Here's how I described this issue in a post on this blog in 2014
"Until recently, new-Keynesian economists didn't bother to model unemployment. Instead, they followed the new-classical approach in which all that matters is labor hours spent in paid employment. More recently, a number of authors including Bob Hall, and Mark Gertler and Antonella Trigari have incorporated explicit models of search unemployment into otherwise standard macroeconomic DSGE models. ... What is different about more recent work ... [in classical search theory, that builds] ...on Hall's 2005 paper, is the way the model is closed.
... When a firm meets a worker in a search model, the worker and the firm enter a bilateral bargaining situation. The worker would be willing to accept a job, and the firm would be willing to employ the worker, for any wage that is greater than the worker's reservation wage and less than the worker's marginal product. In his 2005 paper, Bob showed that one way to close the model, is to assume that the wage is fixed.
...That way of attacking the problem is, ... [in my view] ... a mistake. The new-Keynesians are squeezing the square peg of labor market search theory into the round hole of Samuelson's neoclassical, synthesis.
... An alternative approach, that has a better shot at understanding the data, ... [is to drop] ... the bargaining assumption completely and ... [ to assume instead ] ... that firms and workers are price takers in the labor market..."
In classical search theory, firms and workers bargain over the wage, and the value of a firm depends on the outcome of the bargaining process. Expectations about the value of assets, aka beliefs, must ultimately be consistent with labor market fundamentals.

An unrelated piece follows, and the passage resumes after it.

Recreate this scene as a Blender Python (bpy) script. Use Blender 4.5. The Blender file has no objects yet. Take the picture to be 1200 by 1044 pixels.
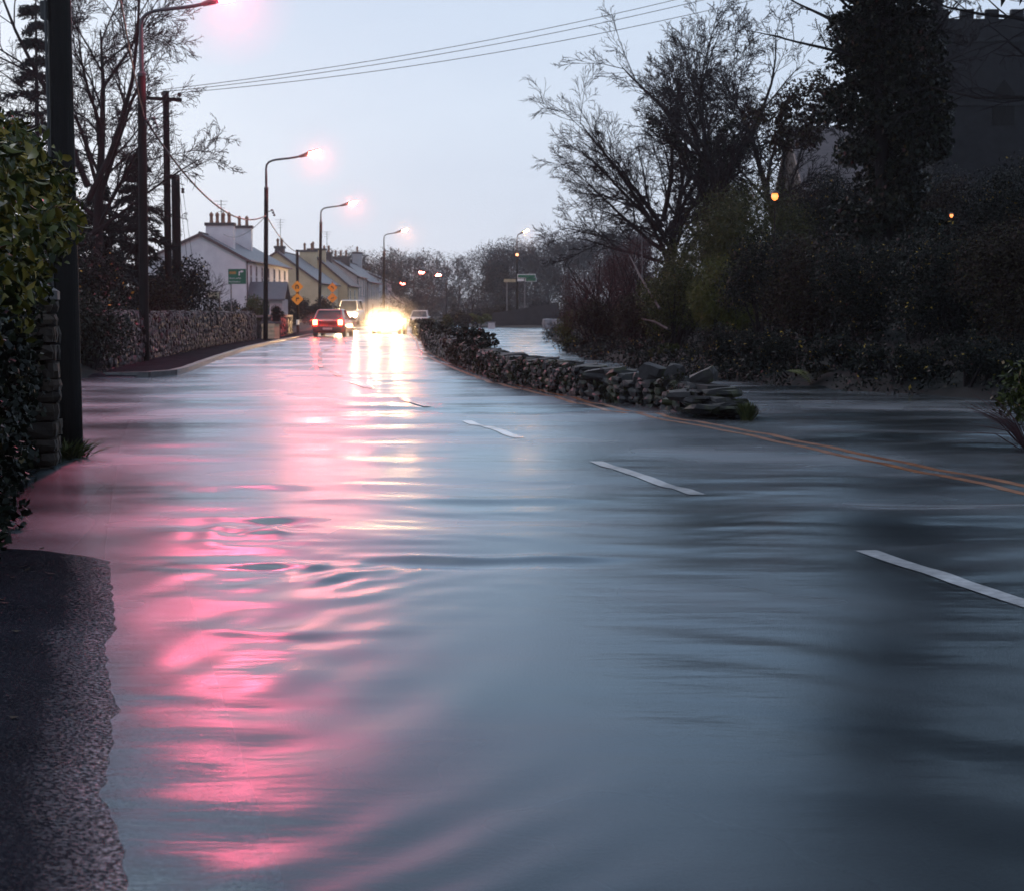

In Keynesian search theory, this process is turned on its head. Market psychology is a new independent fundamental that determines asset prices and the division of the product, between workers and firms, must ultimately be consistent with asset market beliefs. In this new way of seeing the world, market psychology is a new causal factor.
Here is how I presented the contrast between these approaches in Prosperity for All [Page 121]:
"[Keynesian search theory] explains permanent shocks to the unemployment rate as inefficient shifts from one unemployment equilibrium to another. If I am right, we can and should try to counteract permanent shocks to the unemployment rate by active intervention in which the central bank, acting as an agent for the treasury, buys or sells shares in the stock market to smooth out financial fluctuations."
As I argue in this video, Keynesian search theory offers the promise of a marriage between psychology and economics. Classical search theory does not. If you are young, ambitious and uncorrupted by tired establishment views, consider joining me in developing a truly interdisciplinary approach to the future of macroeconomics.